Observe-se, porém, que continua havendo previsão legal para a aplicação da pena de morte. Ademais, a Rússia foi expulsa do Conselho da Europa em março de 2022, de modo que a justificação política para a moratória de execuções não existe mais.
A opinião pública em relação ao retorno da pena de morte é favorável. Uma pesquisa feita por uma agência com vínculos com o Departamento de Estado dos EUA (o Levada Center) apontava em 2019 que 49% dos russos eram favoráveis ao retorno da pena de morte. 19% queriam a sua abolição. É de se esperar que a proporção daqueles que querem o retorno da pena de morte, pelo menos para terroristas e traidores deve ser, hoje, muito maior do que em 2019.
Em atendimento a essas demandas, deputados do Partido Rússia Unida (governista) estão se mobilizando para empreender as mudanças necessárias para reativar a pena capital.
Outro tema abordado é a questão das armas. Em geral, seguranças russos não portam armas. Pelo menos no contexto do atual conflito e das ameaças terroristas, discute-se a necessidade de que os seguranças de locais públicos portem armas para lidar com situações emergenciais desse tipo. É visível que seguranças armados fariam uma diferença significativa nesse atentado.
Quando ao porte de armas em geral na Rússia, ela segue critérios bastante racionais e razoáveis, sendo menos restrito que no Brasil, mas mais restrito que em parte considerável dos EUA.
Existe na Rússia o equivalente ao CAC, mas também a posse de armas para autodefesa, que não obstante deve ser mantida em casa – seu propósito é para defesa do lar, da família, da propriedade, em caso de invasão, roubo ou tentativa de sequestro.
Ademais, para poder adquirir um rifle é necessário ter tido posse de arma mais leve por vários anos sem qualquer tipo de incidente.
O tema mais debatido hoje, porém, é a necessidade de melhor controlar a imigração na Rússia. Não apenas a ilegal, mas a imigração em geral.
Com todos os responsáveis diretos pelo atentado terrorista sendo tajiques que teriam entrado legalmente na Rússia, chama-se atenção para a lassidão da Rússia com suas próprias fronteiras (que são, como todos sabem, imensas).

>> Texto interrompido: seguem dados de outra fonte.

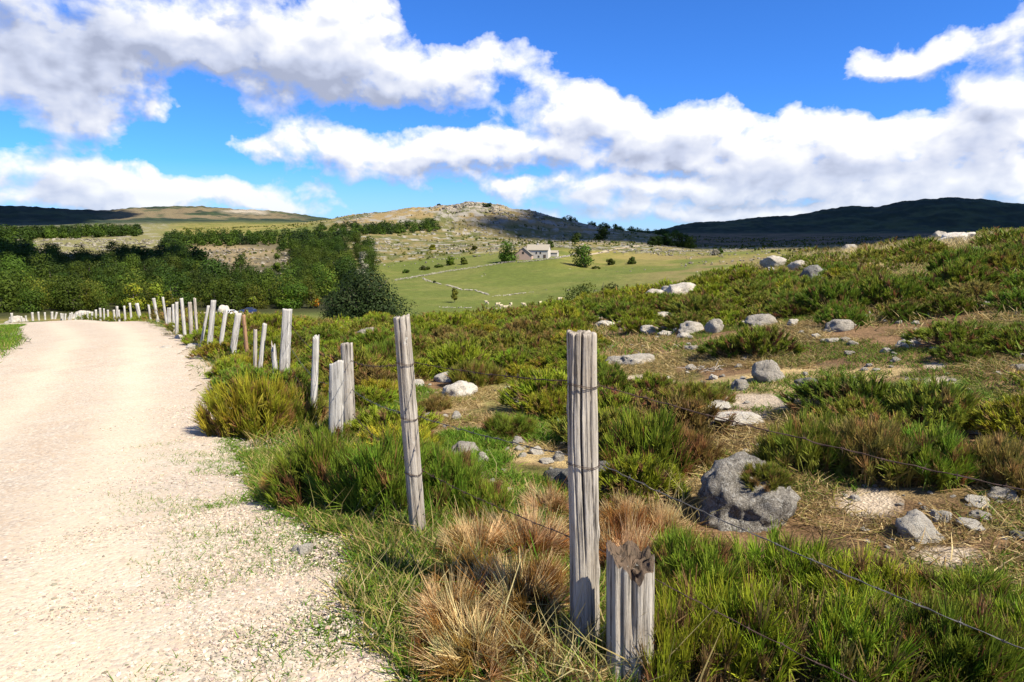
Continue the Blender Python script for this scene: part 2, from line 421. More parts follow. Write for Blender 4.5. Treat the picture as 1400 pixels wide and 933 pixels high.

A Rússia está longe de ser tão frouxa quanto a Europa neste tema, mas é um fato, por exemplo, que nos últimos 2 anos aproximadamente 100 mil tajiques entraram na Rússia por ano. Em geral, a imigração para a Rússia possui natureza temporária, sendo para o exercício de trabalhos temporários, com o migrante tendo que sair do país ao término do visto (o que alguns burlam para ficar ilegalmente no país).
Essas migrações, diferentemente das imigrações na Europa, não possuem o potencial de alterar significativamente a demografia nacional russa, mas pelo pouco controle representam um risco à segurança nacional.
Intelectuais orgânicos da Rússia com influência na sociedade civil, como Alexander Dugin, demandam uma redução drástica e um maior controle estatal sobre esses fluxos, bem como a consagração do caráter essencialmente “russo” do Estado, como núcleo da politeia imperial da Rússia.
Pode-se esperar um aumento nas deportações de imigrantes ilegais, bem como critérios mais rígidos para a concessão de visto e de cidadania, como um maior conhecimento do idioma e um comprometimento explícito com os valores nacionais.